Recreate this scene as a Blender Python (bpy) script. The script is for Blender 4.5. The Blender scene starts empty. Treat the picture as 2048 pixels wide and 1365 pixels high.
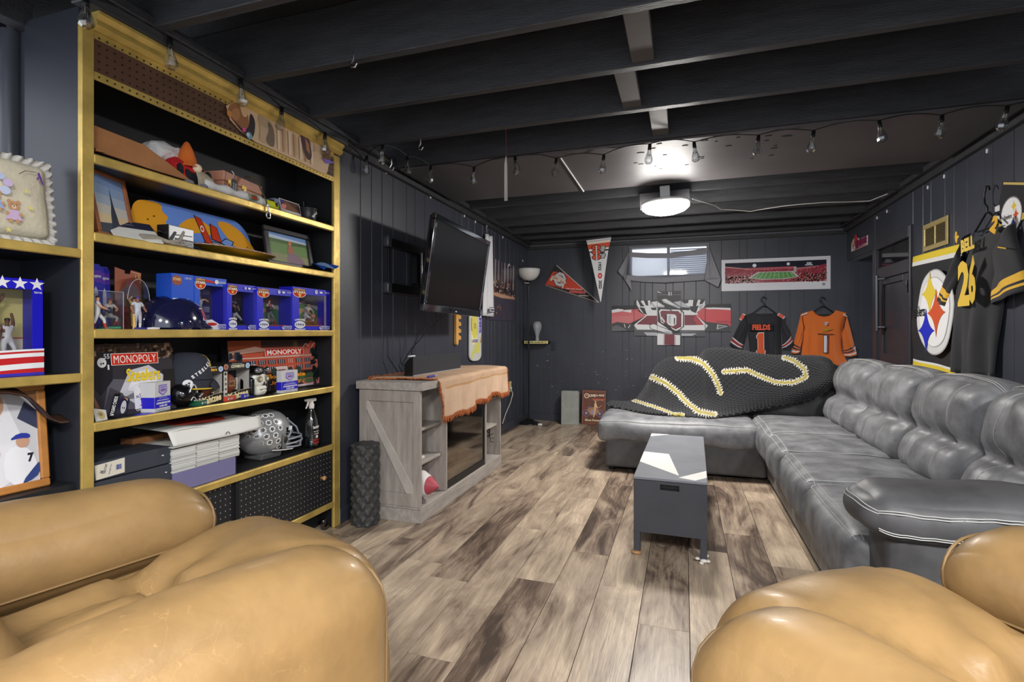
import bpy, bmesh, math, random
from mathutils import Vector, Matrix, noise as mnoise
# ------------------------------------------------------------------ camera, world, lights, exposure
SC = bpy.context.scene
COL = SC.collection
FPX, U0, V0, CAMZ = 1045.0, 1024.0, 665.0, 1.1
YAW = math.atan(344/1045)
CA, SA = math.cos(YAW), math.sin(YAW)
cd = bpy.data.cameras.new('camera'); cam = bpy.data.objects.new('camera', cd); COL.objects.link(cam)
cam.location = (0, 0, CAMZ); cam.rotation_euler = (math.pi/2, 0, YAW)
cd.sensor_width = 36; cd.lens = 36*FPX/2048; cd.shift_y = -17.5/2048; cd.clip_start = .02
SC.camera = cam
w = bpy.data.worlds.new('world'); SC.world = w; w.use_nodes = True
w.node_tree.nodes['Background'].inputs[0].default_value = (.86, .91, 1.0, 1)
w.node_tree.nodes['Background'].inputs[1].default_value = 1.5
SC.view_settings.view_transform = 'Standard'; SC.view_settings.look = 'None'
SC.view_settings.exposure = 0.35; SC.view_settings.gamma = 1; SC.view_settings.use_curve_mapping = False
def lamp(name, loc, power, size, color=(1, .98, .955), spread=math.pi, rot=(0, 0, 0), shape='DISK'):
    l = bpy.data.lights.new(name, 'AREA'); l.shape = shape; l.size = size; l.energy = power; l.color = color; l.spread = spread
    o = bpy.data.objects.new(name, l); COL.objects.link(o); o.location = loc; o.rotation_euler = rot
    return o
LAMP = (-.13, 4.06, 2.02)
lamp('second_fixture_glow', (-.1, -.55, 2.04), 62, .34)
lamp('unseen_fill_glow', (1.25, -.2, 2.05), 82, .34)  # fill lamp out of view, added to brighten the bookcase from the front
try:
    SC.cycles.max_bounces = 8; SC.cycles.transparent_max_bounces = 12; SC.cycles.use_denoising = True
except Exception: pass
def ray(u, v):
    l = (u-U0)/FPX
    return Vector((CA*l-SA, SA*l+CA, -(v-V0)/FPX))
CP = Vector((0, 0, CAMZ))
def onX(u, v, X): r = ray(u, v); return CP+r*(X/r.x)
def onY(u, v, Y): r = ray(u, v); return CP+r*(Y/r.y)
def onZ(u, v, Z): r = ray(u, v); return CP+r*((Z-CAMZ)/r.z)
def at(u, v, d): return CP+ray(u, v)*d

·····

_What to produce_
What is needed is an exact reproduction of the data, pictures excluded.

_In response_
Recreate this scene as a Blender Python (bpy) script. The script is for Blender 4.5. The Blender scene starts empty. Treat the picture as 2048 pixels wide and 1365 pixels high.
import bpy, bmesh, math, random
from mathutils import Vector, Matrix, noise as mnoise
# ------------------------------------------------------------------ camera, world, lights, exposure
SC = bpy.context.scene
COL = SC.collection
FPX, U0, V0, CAMZ = 1045.0, 1024.0, 665.0, 1.1
YAW = math.atan(344/1045)
CA, SA = math.cos(YAW), math.sin(YAW)
cd = bpy.data.cameras.new('camera'); cam = bpy.data.objects.new('camera', cd); COL.objects.link(cam)
cam.location = (0, 0, CAMZ); cam.rotation_euler = (math.pi/2, 0, YAW)
cd.sensor_width = 36; cd.lens = 36*FPX/2048; cd.shift_y = -17.5/2048; cd.clip_start = .02
SC.camera = cam
w = bpy.data.worlds.new('world'); SC.world = w; w.use_nodes = True
w.node_tree.nodes['Background'].inputs[0].default_value = (.86, .91, 1.0, 1)
w.node_tree.nodes['Background'].inputs[1].default_value = 1.5
SC.view_settings.view_transform = 'Standard'; SC.view_settings.look = 'None'
SC.view_settings.exposure = 0.35; SC.view_settings.gamma = 1; SC.view_settings.use_curve_mapping = False
def lamp(name, loc, power, size, color=(1, .98, .955), spread=math.pi, rot=(0, 0, 0), shape='DISK'):
    l = bpy.data.lights.new(name, 'AREA'); l.shape = shape; l.size = size; l.energy = power; l.color = color; l.spread = spread
    o = bpy.data.objects.new(name, l); COL.objects.link(o); o.location = loc; o.rotation_euler = rot
    return o
LAMP = (-.13, 4.06, 2.02)
lamp('second_fixture_glow', (-.1, -.55, 2.04), 62, .34)
lamp('unseen_fill_glow', (1.25, -.2, 2.05), 82, .34)  # fill lamp out of view, added to brighten the bookcase from the front
try:
    SC.cycles.max_bounces = 8; SC.cycles.transparent_max_bounces = 12; SC.cycles.use_denoising = True
except Exception: pass
def ray(u, v):
    l = (u-U0)/FPX
    return Vector((CA*l-SA, SA*l+CA, -(v-V0)/FPX))
CP = Vector((0, 0, CAMZ))
def onX(u, v, X): r = ray(u, v); return CP+r*(X/r.x)
def onY(u, v, Y): r = ray(u, v); return CP+r*(Y/r.y)
def onZ(u, v, Z): r = ray(u, v); return CP+r*((Z-CAMZ)/r.z)
def at(u, v, d): return CP+ray(u, v)*d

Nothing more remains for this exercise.